Using their Noodles


Excitement Boils over at Architecture’s Pasta Bridge Competition


For one of their biggest class competitions, architecture undergraduates tapped an unconventional source for materials to build a model bridge yesterday: their kitchens.


With high tension, loud applause and throngs of onlookers, the pasta bridge competition filled the architecture building’s open design space with student teams anxiously watching to see whose bridge would literally crack under pressure.   


Part of the architecture program’s Structures I class, the spaghetti bridge competition was conceived three years ago by Assistant Professor Ming Hu as an engaging way for students to visualize and practice the structural principals they learned in class. It’s a far cry from the course she walked into four years ago.


“My first year teaching this class was deadly,” said Hu. “It just wasn’t fun.”


She knew she needed to inject something more engaging than a lecture into the course, which is a requirement for architecture undergraduates.


“I was looking for an activity related to what I was teaching, something the students could do in teams, but that was cheap,” she laughs. “It doesn’t get much cheaper than pasta.”


According to Hu, pasta is also surprisingly strong, able to withstand different types of tension and load. Built correctly, a pasta bridge can hold up to 20 times its own weight.


In addition to testing out concepts like point load, torsion and bending stress, student teams are confined to a strict set of building rules: no more than two boxes of pasta can be used, the structure must span 2 feet and be wide enough for a modest Styrofoam model car to travel across.


On competition day, each finished product is straddled between two desks, where weight is systematically added to test strength and resilience. In other words, real-world constraints.


“The project limitations are very similar to what an architect or engineer would face in the real world,” said Sam Reid ’21, whose team might have pulled an all-nighter to complete their bridge. “It allows us to take what we’re learning in class and experiment with these concepts through a tangible project. It’s a lot different than learning on a screen.”


The project also helps students visualize how a bridge will behave and why, depending on its construction. Projects this year ranged from lightweight, one-box marvels to elaborate truss-laden goliaths.
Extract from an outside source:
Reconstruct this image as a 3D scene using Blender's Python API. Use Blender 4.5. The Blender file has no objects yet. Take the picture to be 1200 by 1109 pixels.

“Architecture students are probably more visual than most,” added Austin Register ’21. “We learn a lot of complicated physics concepts in this class. What I like about this is even when the bridge fails, we can look at where it broke and understand why.”

If failure is judged by whether the bridge collapses, there were some epic fails in the Great Space yesterday. The only sound louder than the spaghetti hitting the floor were the hollers and cheers of the students.  


“Learning from failure is very effective,” says Hu. “And it’s fun for the students to watch their stuff break.”